Give back exactly the lines from the beginning of the listing below to the line holding "LAMP_STRENGTH = 36.0", both ends included; the pictures stay out.

START Recorded information

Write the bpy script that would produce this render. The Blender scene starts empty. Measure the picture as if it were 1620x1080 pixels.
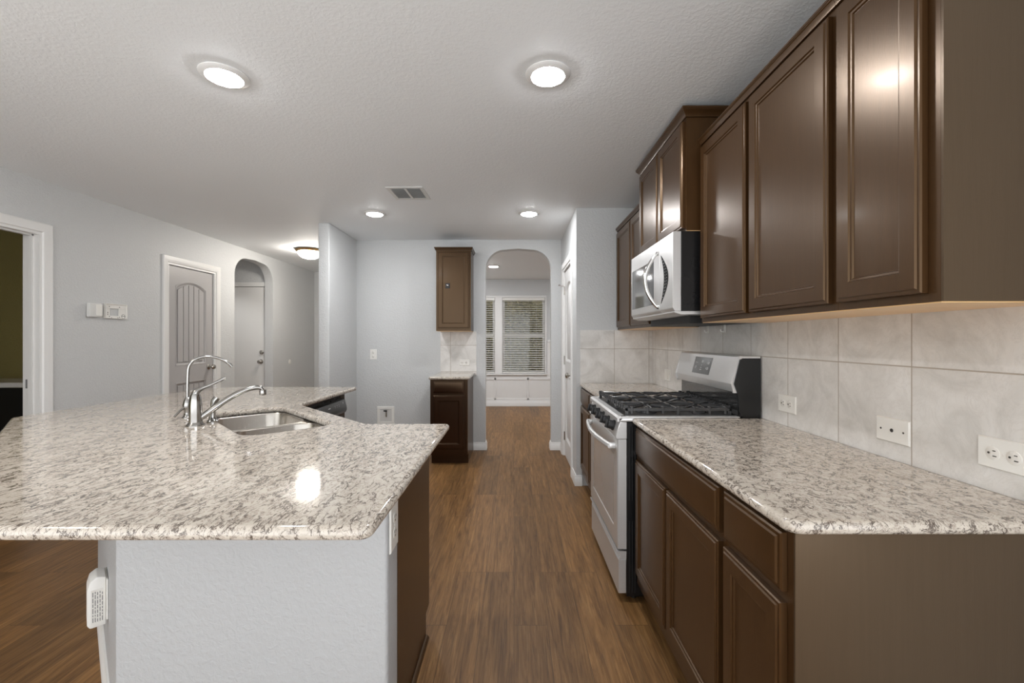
import bpy, bmesh, math, random
from mathutils import Vector, Matrix
random.seed(7)
C = bpy.context.scene
COL = C.collection
PI = math.pi

# ------------------------------------------------------------------ camera, world, exposure
W_IMG, H_IMG, F_PX = 1620.0, 1080.0, 697.0
cam_d = bpy.data.cameras.new('camera')
cam_d.sensor_fit = 'HORIZONTAL'
cam_d.sensor_width = 36.0
cam_d.lens = 36.0 * F_PX / W_IMG
cam_d.shift_x = -(813.0 - 810.0) / W_IMG
cam_d.shift_y = -(540.0 - 536.4) / W_IMG
cam_d.clip_start = 0.02
cam = bpy.data.objects.new('camera', cam_d)
cam.location = (0, 0, 1.29)
cam.rotation_euler = (PI / 2, 0, 0)
COL.objects.link(cam)
C.camera = cam

world = bpy.data.worlds.new('world')
C.world = world
world.use_nodes = True
wn = world.node_tree.nodes
wn['Background'].inputs['Color'].default_value = (0.95, 0.975, 1.0, 1)
wn['Background'].inputs['Strength'].default_value = 0.43

vs = C.view_settings
vs.view_transform = 'Standard'
vs.look = 'None'
vs.gamma = 1.0
vs.use_curve_mapping = False
vs.exposure = 2.82
C.cycles.use_denoising = True
C.cycles.max_bounces = 10
C.cycles.diffuse_bounces = 6
C.cycles.sample_clamp_indirect = 6.0
C.cycles.caustics_reflective = False
C.cycles.caustics_refractive = False

REAR_Y = -3.6
CEIL = 2.445
# the open living area behind and left of the camera lets the daylight in
LAMP_STRENGTH = 36.0

# ------------------------------------------------------------------ helpers
def lin(r, g, b):
    f = lambda c: (c / 255.0) / 12.92 if c / 255.0 <= 0.04045 else ((c / 255.0 + 0.055) / 1.055) ** 2.4
    return (f(r), f(g), f(b), 1.0)

class MB:
    """collects shapes, then links them as ONE mesh object"""
    def __init__(self):
        self.v = []; self.f = []
    def add(self, verts, faces):
        n = len(self.v)
        self.v += [tuple(p) for p in verts]
        self.f += [tuple(i + n for i in f) for f in faces]
        return self
    def add_bm(self, bm):
        bm.verts.index_update()
        self.add([v.co[:] for v in bm.verts], [[v.index for v in f.verts] for f in bm.faces])
        bm.free()
        return self
    def box(self, x0, x1, y0, y1, z0, z1, bev=0.0, seg=1):
        x0, x1 = min(x0, x1), max(x0, x1); y0, y1 = min(y0, y1), max(y0, y1); z0, z1 = min(z0, z1), max(z0, z1)
        vs_ = [(x0, y0, z0), (x1, y0, z0), (x1, y1, z0), (x0, y1, z0), (x0, y0, z1), (x1, y0, z1), (x1, y1, z1), (x0, y1, z1)]
        fs = [(0, 3, 2, 1), (4, 5, 6, 7), (0, 1, 5, 4), (1, 2, 6, 5), (2, 3, 7, 6), (3, 0, 4, 7)]
        if bev <= 0: return self.add(vs_, fs)
        bm = bmesh.new()
        bv = [bm.verts.new(p) for p in vs_]
        for f in fs: bm.faces.new([bv[i] for i in f])
        bmesh.ops.bevel(bm, geom=bm.edges[:], offset=bev, segments=seg, profile=0.5, affect='EDGES', clamp_overlap=True)
        return self.add_bm(bm)
    def prism(self, pts, axis, a0, a1, bev=0.0, seg=2):
        def P(p, a):
            if axis == 'z': return (p[0], p[1], a)
            if axis == 'y': return (p[0], a, p[1])
            return (a, p[0], p[1])
        n = len(pts)
        vs_ = [P(p, a0) for p in pts] + [P(p, a1) for p in pts]
        fs = [tuple(range(n))[::-1], tuple(range(n, 2 * n))] + [(i, (i + 1) % n, n + (i + 1) % n, n + i) for i in range(n)]
        if bev <= 0: return self.add(vs_, fs)
        bm = bmesh.new()
        bv = [bm.verts.new(p) for p in vs_]
        for f in fs: bm.faces.new([bv[i] for i in f])
        bmesh.ops.recalc_face_normals(bm, faces=bm.faces[:])
        bmesh.ops.bevel(bm, geom=bm.edges[:], offset=bev, segments=seg, profile=0.5, affect='EDGES', clamp_overlap=True)
        return self.add_bm(bm)
    def loft(self, loops, cap0=True, cap1=True):
        n = len(loops[0]); vs_ = [p for L in loops for p in L]; fs = []
        for k in range(len(loops) - 1):
            for i in range(n):
                j = (i + 1) % n
                fs.append((k * n + i, k * n + j, (k + 1) * n + j, (k + 1) * n + i))
        if cap0: fs.append(tuple(range(n))[::-1])
        if cap1: fs.append(tuple(range((len(loops) - 1) * n, len(loops) * n)))
        return self.add(vs_, fs)
    def tube(self, pts, r, seg=12, caps=True):
        pts = [Vector(p) for p in pts]
        rs = r if isinstance(r, (list, tuple)) else [r] * len(pts)
        loops = []; up = None
        for i, p in enumerate(pts):
            a = pts[max(i - 1, 0)]; b = pts[min(i + 1, len(pts) - 1)]
            t = (b - a).normalized()
            if up is None:
                up = Vector((0, 0, 1)) if abs(t.z) < 0.9 else Vector((1, 0, 0))
            u = (up - t * up.dot(t)).normalized(); up = u
            w = t.cross(u)
            loops.append([tuple(p + (u * math.cos(2 * PI * k / seg) + w * math.sin(2 * PI * k / seg)) * rs[i]) for k in range(seg)])
        return self.loft(loops, caps, caps)
    def cyl(self, p0, p1, r0, r1=None, seg=24):
        return self.tube([p0, p1], [r0, r0 if r1 is None else r1], seg)
    def lathe(self, prof, c=(0, 0, 0), axis=(0, 0, 1), seg=28):
        a = Vector(axis).normalized()
        u = a.orthogonal().normalized(); w = a.cross(u); c = Vector(c)
        loops = []
        for r, h in prof:
            r = max(r, 1e-5)
            loops.append([tuple(c + a * h + (u * math.cos(2 * PI * k / seg) + w * math.sin(2 * PI * k / seg)) * r) for k in range(seg)])
        return self.loft(loops, True, True)
    def panel(self, o, U, V, Wd, w, h, rings):
        """nested rectangles: rings of (inset, height)"""
        o, U, V, Wd = Vector(o), Vector(U), Vector(V), Vector(Wd)
        loops = []
        for ins, ht in rings:
            loops.append([tuple(o + U * a + V * b + Wd * ht) for a, b in ((ins, ins), (w - ins, ins), (w - ins, h - ins), (ins, h - ins))])
        return self.loft(loops, True, True)
    def xf(self, M):
        self.v = [tuple(M @ Vector(p)) for p in self.v]
        return self
    def build(self, name, m, parent=None, sharp=35, world=False, uv=None):
        me = bpy.data.meshes.new(name)
        vv = self.v
        o = bpy.data.objects.new(name, me)
        if parent is not None and world:
            L = abs_loc(parent)
            vv = [(p[0] - L[0], p[1] - L[1], p[2] - L[2]) for p in vv]
        if parent is None:
            xs, ys, zs = zip(*vv)
            L = ((min(xs) + max(xs)) / 2, (min(ys) + max(ys)) / 2, min(zs))
            vv = [(p[0] - L[0], p[1] - L[1], p[2] - L[2]) for p in vv]
            o.location = L
        me.from_pydata(vv, [], self.f)
        bm = bmesh.new(); bm.from_mesh(me)
        bmesh.ops.recalc_face_normals(bm, faces=bm.faces[:])
        bm.to_mesh(me); bm.free()
        me.shade_smooth()
        me.set_sharp_from_angle(angle=math.radians(sharp))
        if m is not None: me.materials.append(m)
        if parent is not None: o.parent = parent
        COL.objects.link(o)
        return o

def abs_loc(o):
    L = Vector(o.location)
    while o.parent is not None:
        o = o.parent; L = L + Vector(o.location)
    return L

def tag(o, label, cat, group=None, kind=None):
    o['label'] = label; o['category'] = cat
    if group: o['group'] = group
    if kind: o['kind'] = kind
    return o
def thing(name, label, cat, loc=(0, 0, 0), rotz=0.0, group=None):
    o = bpy.data.objects.new(name, None)
    o.empty_display_size = 0.1
    COL.objects.link(o)
    o.location = loc; o.rotation_euler = (0, 0, rotz)
    return tag(o, label, cat, group)
def struct(o, label, cat):
    return tag(o, label, cat, kind='structure')
def children(o):
    return [c for c in ALL_OBJ() if c.parent == o]
def ALL_OBJ():
    return list(COL.objects)
def copy_tree(o, parent=None):
    c = o.copy(); COL.objects.link(c)
    if parent is not None: c.parent = parent
    for ch in children(o): copy_tree(ch, c)
    return c

def rounded(pts, radii, seg=6):
    """plan polygon with rounded corners"""
    out = []; n = len(pts)
    for i in range(n):
        p = Vector(pts[i]); a = Vector(pts[i - 1]); b = Vector(pts[(i + 1) % n])
        r = radii[i] if isinstance(radii, (list, tuple)) else radii
        if r <= 0: out.append(tuple(p)); continue
        d1 = (a - p).normalized(); d2 = (b - p).normalized()
        ang = d1.angle(d2)
        t = r / math.tan(ang / 2)
        c = p + (d1 + d2).normalized() * (r / math.sin(ang / 2))
        s = p + d1 * t; e = p + d2 * t
        a0 = math.atan2((s - c).y, (s - c).x); a1 = math.atan2((e - c).y, (e - c).x)
        da = (a1 - a0 + PI) % (2 * PI) - PI
        for k in range(seg + 1):
            th = a0 + da * k / seg
            out.append((c.x + r * math.cos(th), c.y + r * math.sin(th)))
    return out

def slab_from_outline(outlines, z0, z1, bev, name, m, res=6):
    """worktop slab with bullnose edge from plan outlines (first outer, then holes)"""
    cu = bpy.data.curves.new(name, 'CURVE')
    cu.dimensions = '2D'; cu.fill_mode = 'BOTH'
    for pts in outlines:
        sp = cu.splines.new('POLY'); sp.points.add(len(pts) - 1); sp.use_cyclic_u = True
        for q, p in zip(sp.points, pts): q.co = (p[0], p[1], 0, 1)
    cu.extrude = (z1 - z0) / 2 - bev
    cu.bevel_depth = bev; cu.bevel_resolution = res; cu.offset = -bev
    tmp = bpy.data.objects.new('tmp', cu); COL.objects.link(tmp)
    dg = bpy.context.evaluated_depsgraph_get(); dg.update()
    me = bpy.data.meshes.new_from_object(tmp.evaluated_get(dg))
    bpy.data.objects.remove(tmp); bpy.data.curves.remove(cu)
    mb = MB(); zc = (z0 + z1) / 2
    bm = bmesh.new(); bm.from_mesh(me)
    bmesh.ops.remove_doubles(bm, verts=bm.verts[:], dist=1e-5)
    bmesh.ops.translate(bm, verts=bm.verts[:], vec=(0, 0, zc))
    mb.add_bm(bm); bpy.data.meshes.remove(me)
    o = mb.build(name, m, sharp=40)
    me = o.data
    flat = [abs(p.normal.z) > 0.9995 for p in me.polygons]
    cnt = {}
    for p in me.polygons:
        for k in p.edge_keys: cnt.setdefault(k, []).append(flat[p.index])
    at = me.attributes.get('sharp_edge') or me.attributes.new('sharp_edge', 'BOOLEAN', 'EDGE')
    for e in me.edges:
        f = cnt.get(tuple(sorted(e.vertices)), [])
        if len(f) == 2 and f[0] != f[1]: at.data[e.index].value = True
    return o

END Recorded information

● Output for this exercise:
Write the bpy script that would produce this render. The Blender scene starts empty. Measure the picture as if it were 1620x1080 pixels.
import bpy, bmesh, math, random
from mathutils import Vector, Matrix
random.seed(7)
C = bpy.context.scene
COL = C.collection
PI = math.pi

# ------------------------------------------------------------------ camera, world, exposure
W_IMG, H_IMG, F_PX = 1620.0, 1080.0, 697.0
cam_d = bpy.data.cameras.new('camera')
cam_d.sensor_fit = 'HORIZONTAL'
cam_d.sensor_width = 36.0
cam_d.lens = 36.0 * F_PX / W_IMG
cam_d.shift_x = -(813.0 - 810.0) / W_IMG
cam_d.shift_y = -(540.0 - 536.4) / W_IMG
cam_d.clip_start = 0.02
cam = bpy.data.objects.new('camera', cam_d)
cam.location = (0, 0, 1.29)
cam.rotation_euler = (PI / 2, 0, 0)
COL.objects.link(cam)
C.camera = cam

world = bpy.data.worlds.new('world')
C.world = world
world.use_nodes = True
wn = world.node_tree.nodes
wn['Background'].inputs['Color'].default_value = (0.95, 0.975, 1.0, 1)
wn['Background'].inputs['Strength'].default_value = 0.43

vs = C.view_settings
vs.view_transform = 'Standard'
vs.look = 'None'
vs.gamma = 1.0
vs.use_curve_mapping = False
vs.exposure = 2.82
C.cycles.use_denoising = True
C.cycles.max_bounces = 10
C.cycles.diffuse_bounces = 6
C.cycles.sample_clamp_indirect = 6.0
C.cycles.caustics_reflective = False
C.cycles.caustics_refractive = False

REAR_Y = -3.6
CEIL = 2.445
# the open living area behind and left of the camera lets the daylight in
LAMP_STRENGTH = 36.0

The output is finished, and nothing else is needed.